The Ten Best Crime Novels
Barry Forshaw - The Independent
Feb 21, 2008
1 What the Dead Know - Laura Lippman
A psychological crime thriller in which a woman reappears after being abducted many years previously; it's built on a puzzle, but is also about identity - a sophisticated book.
Orion
2 Child 44 - Tom Rob Smith
Tom Rob Smith is a name to watch. A young Russian policeman who justifies the nasty things he has to do for the national good turns against the state when his wife is accused.
Simon and Schuster
3 The Broken Shore - Peter Temple
Winner of the highly prized Duncan Lawrie Dagger, this is a about a damaged detective who's trying to solve a mystery involving Aborigines accused of murder. A clever novel.
Quercus
4 Sharp Objects - Gillian Flynn
A failing journalist is sent back to her home town, where she suffers a poisonous relationship with her mother. It's a clever story about the past and changing attitudes to class in the US.
Orion
5 The Art of Drowning - Frances Fyfield
Fyfield creates male characters who make male readers uncomfortable because the subject is violence towards women. It's a tremendously exciting thriller, with a grisly ending.
Sphere
6 The Girl with the Dragon - Stieg Larsson
This novel about a slightly autistic, computer-hacking, multi- tattooed punk girl, has been a hit in Sweden.
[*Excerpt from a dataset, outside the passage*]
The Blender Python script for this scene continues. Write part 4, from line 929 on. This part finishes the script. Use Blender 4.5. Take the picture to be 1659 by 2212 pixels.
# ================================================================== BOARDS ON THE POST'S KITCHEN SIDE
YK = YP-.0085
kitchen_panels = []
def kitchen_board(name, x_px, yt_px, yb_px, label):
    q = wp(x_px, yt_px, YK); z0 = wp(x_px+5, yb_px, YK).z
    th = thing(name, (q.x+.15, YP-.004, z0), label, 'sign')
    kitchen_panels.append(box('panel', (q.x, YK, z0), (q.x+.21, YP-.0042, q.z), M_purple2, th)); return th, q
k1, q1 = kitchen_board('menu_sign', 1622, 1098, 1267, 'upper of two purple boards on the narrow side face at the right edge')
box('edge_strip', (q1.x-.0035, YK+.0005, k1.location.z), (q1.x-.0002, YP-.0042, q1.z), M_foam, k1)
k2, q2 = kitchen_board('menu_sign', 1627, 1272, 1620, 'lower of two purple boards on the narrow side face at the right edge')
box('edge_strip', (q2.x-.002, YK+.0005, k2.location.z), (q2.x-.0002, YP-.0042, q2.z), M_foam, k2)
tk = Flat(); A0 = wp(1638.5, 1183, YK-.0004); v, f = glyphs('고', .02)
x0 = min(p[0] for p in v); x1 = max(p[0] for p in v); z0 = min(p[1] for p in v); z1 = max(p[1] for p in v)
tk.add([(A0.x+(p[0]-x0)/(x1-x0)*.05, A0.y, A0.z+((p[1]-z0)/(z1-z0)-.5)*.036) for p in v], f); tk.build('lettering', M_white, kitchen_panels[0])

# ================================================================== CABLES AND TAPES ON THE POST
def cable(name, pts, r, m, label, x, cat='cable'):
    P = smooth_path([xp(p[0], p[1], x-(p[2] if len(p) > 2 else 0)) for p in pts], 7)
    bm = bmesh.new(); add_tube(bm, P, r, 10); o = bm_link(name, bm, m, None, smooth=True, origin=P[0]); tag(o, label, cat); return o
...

Larsson, who died recently, makes her a very strong if unlikely heroine.
Quercus
7 Restless - William Boyd
A woman discovers that her mother has a chequered past and has to unpeel the layers of her mother's life and her own. A literary novel using crime or spy thriller conventions.
Bloomsbury
8 The Naming of the Dead - Ian Rankin
In his final Rebus novel, Rankin gives us a showdown between the detective and his great rival, Rafferty, recalling Sherlock Holmes and Moriarty - but taking in Gleneagles and G8.
Orion
9 Cold in Hand - John Harvey
Something of a state-of-the-nation novel and not comfortable reading. Harvey deals with social issues, but here shows Britain falling apart at the seams. Brilliant and unnerving.
William Heineman
10 Stalin's Ghost - Martin Cruz Smith
The author of Gorky Park uses a reported sighting of the ghost of Stalin to illustrate this story set in Putin's Russia, where people are glamorising life under the former dictator.